* Stated task: Write out all of the data exactly as it appears.

* Data section:
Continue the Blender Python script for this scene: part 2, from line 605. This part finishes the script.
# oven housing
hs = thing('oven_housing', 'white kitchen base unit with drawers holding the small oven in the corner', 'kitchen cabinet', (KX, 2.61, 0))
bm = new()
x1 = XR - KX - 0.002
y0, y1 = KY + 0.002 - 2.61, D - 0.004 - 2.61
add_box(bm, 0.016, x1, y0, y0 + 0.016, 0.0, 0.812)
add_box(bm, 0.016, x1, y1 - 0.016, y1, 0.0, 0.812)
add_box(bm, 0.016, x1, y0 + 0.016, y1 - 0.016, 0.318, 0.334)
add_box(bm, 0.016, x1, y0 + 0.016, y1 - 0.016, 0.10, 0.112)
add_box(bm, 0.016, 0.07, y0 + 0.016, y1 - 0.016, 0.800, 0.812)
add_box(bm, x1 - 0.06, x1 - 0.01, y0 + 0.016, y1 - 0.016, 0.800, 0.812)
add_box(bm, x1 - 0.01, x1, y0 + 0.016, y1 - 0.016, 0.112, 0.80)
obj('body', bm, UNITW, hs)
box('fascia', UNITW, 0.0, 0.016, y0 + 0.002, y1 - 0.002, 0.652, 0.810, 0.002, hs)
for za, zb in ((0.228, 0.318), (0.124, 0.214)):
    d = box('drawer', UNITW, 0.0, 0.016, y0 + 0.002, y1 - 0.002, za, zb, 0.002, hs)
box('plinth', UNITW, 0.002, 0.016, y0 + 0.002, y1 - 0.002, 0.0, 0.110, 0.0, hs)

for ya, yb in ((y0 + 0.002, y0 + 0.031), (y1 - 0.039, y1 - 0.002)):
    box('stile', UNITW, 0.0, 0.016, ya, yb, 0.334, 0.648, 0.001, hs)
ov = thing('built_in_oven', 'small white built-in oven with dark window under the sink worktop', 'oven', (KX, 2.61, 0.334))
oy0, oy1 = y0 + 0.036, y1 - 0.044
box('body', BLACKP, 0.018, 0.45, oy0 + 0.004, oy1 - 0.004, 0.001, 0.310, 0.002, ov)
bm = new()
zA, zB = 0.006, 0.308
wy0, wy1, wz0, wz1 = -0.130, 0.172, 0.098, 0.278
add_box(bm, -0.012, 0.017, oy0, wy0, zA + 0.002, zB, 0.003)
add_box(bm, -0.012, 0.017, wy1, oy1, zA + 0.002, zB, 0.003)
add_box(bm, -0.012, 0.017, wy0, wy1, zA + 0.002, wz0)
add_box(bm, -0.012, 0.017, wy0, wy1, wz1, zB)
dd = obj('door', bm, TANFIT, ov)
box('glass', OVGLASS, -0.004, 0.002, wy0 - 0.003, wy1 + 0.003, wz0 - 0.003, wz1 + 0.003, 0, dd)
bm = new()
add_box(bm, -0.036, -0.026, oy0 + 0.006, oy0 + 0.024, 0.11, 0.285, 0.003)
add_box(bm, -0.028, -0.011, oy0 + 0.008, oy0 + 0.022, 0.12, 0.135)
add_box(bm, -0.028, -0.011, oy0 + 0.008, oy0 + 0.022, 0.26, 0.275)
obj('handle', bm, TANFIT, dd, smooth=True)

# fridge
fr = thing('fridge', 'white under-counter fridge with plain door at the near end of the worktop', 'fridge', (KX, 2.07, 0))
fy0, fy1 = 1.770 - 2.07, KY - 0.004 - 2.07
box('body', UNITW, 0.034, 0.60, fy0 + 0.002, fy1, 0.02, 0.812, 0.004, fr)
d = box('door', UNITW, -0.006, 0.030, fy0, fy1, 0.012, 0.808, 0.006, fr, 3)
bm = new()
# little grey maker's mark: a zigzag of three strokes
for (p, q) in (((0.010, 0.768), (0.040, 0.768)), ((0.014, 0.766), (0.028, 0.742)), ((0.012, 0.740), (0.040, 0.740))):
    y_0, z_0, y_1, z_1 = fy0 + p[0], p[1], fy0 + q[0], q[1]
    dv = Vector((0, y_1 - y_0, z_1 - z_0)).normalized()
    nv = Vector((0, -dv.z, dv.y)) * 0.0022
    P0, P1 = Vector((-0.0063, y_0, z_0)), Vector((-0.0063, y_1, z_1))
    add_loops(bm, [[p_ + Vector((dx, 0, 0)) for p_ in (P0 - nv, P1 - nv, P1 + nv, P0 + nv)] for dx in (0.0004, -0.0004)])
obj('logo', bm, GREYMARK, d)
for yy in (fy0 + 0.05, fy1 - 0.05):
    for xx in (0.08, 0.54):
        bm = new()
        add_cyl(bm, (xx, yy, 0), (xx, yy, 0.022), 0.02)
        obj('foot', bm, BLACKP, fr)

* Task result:
Continue the Blender Python script for this scene: part 2, from line 605. This part finishes the script.
# oven housing
hs = thing('oven_housing', 'white kitchen base unit with drawers holding the small oven in the corner', 'kitchen cabinet', (KX, 2.61, 0))
bm = new()
x1 = XR - KX - 0.002
y0, y1 = KY + 0.002 - 2.61, D - 0.004 - 2.61
add_box(bm, 0.016, x1, y0, y0 + 0.016, 0.0, 0.812)
add_box(bm, 0.016, x1, y1 - 0.016, y1, 0.0, 0.812)
add_box(bm, 0.016, x1, y0 + 0.016, y1 - 0.016, 0.318, 0.334)
add_box(bm, 0.016, x1, y0 + 0.016, y1 - 0.016, 0.10, 0.112)
add_box(bm, 0.016, 0.07, y0 + 0.016, y1 - 0.016, 0.800, 0.812)
add_box(bm, x1 - 0.06, x1 - 0.01, y0 + 0.016, y1 - 0.016, 0.800, 0.812)
add_box(bm, x1 - 0.01, x1, y0 + 0.016, y1 - 0.016, 0.112, 0.80)
obj('body', bm, UNITW, hs)
box('fascia', UNITW, 0.0, 0.016, y0 + 0.002, y1 - 0.002, 0.652, 0.810, 0.002, hs)
for za, zb in ((0.228, 0.318), (0.124, 0.214)):
    d = box('drawer', UNITW, 0.0, 0.016, y0 + 0.002, y1 - 0.002, za, zb, 0.002, hs)
box('plinth', UNITW, 0.002, 0.016, y0 + 0.002, y1 - 0.002, 0.0, 0.110, 0.0, hs)

for ya, yb in ((y0 + 0.002, y0 + 0.031), (y1 - 0.039, y1 - 0.002)):
    box('stile', UNITW, 0.0, 0.016, ya, yb, 0.334, 0.648, 0.001, hs)
ov = thing('built_in_oven', 'small white built-in oven with dark window under the sink worktop', 'oven', (KX, 2.61, 0.334))
oy0, oy1 = y0 + 0.036, y1 - 0.044
box('body', BLACKP, 0.018, 0.45, oy0 + 0.004, oy1 - 0.004, 0.001, 0.310, 0.002, ov)
bm = new()
zA, zB = 0.006, 0.308
wy0, wy1, wz0, wz1 = -0.130, 0.172, 0.098, 0.278
add_box(bm, -0.012, 0.017, oy0, wy0, zA + 0.002, zB, 0.003)
add_box(bm, -0.012, 0.017, wy1, oy1, zA + 0.002, zB, 0.003)
add_box(bm, -0.012, 0.017, wy0, wy1, zA + 0.002, wz0)
add_box(bm, -0.012, 0.017, wy0, wy1, wz1, zB)
dd = obj('door', bm, TANFIT, ov)
box('glass', OVGLASS, -0.004, 0.002, wy0 - 0.003, wy1 + 0.003, wz0 - 0.003, wz1 + 0.003, 0, dd)
bm = new()
add_box(bm, -0.036, -0.026, oy0 + 0.006, oy0 + 0.024, 0.11, 0.285, 0.003)
add_box(bm, -0.028, -0.011, oy0 + 0.008, oy0 + 0.022, 0.12, 0.135)
add_box(bm, -0.028, -0.011, oy0 + 0.008, oy0 + 0.022, 0.26, 0.275)
obj('handle', bm, TANFIT, dd, smooth=True)

# fridge
fr = thing('fridge', 'white under-counter fridge with plain door at the near end of the worktop', 'fridge', (KX, 2.07, 0))
fy0, fy1 = 1.770 - 2.07, KY - 0.004 - 2.07
box('body', UNITW, 0.034, 0.60, fy0 + 0.002, fy1, 0.02, 0.812, 0.004, fr)
d = box('door', UNITW, -0.006, 0.030, fy0, fy1, 0.012, 0.808, 0.006, fr, 3)
bm = new()
# little grey maker's mark: a zigzag of three strokes
for (p, q) in (((0.010, 0.768), (0.040, 0.768)), ((0.014, 0.766), (0.028, 0.742)), ((0.012, 0.740), (0.040, 0.740))):
    y_0, z_0, y_1, z_1 = fy0 + p[0], p[1], fy0 + q[0], q[1]
    dv = Vector((0, y_1 - y_0, z_1 - z_0)).normalized()
    nv = Vector((0, -dv.z, dv.y)) * 0.0022
    P0, P1 = Vector((-0.0063, y_0, z_0)), Vector((-0.0063, y_1, z_1))
    add_loops(bm, [[p_ + Vector((dx, 0, 0)) for p_ in (P0 - nv, P1 - nv, P1 + nv, P0 + nv)] for dx in (0.0004, -0.0004)])
obj('logo', bm, GREYMARK, d)
for yy in (fy0 + 0.05, fy1 - 0.05):
    for xx in (0.08, 0.54):
        bm = new()
        add_cyl(bm, (xx, yy, 0), (xx, yy, 0.022), 0.02)
        obj('foot', bm, BLACKP, fr)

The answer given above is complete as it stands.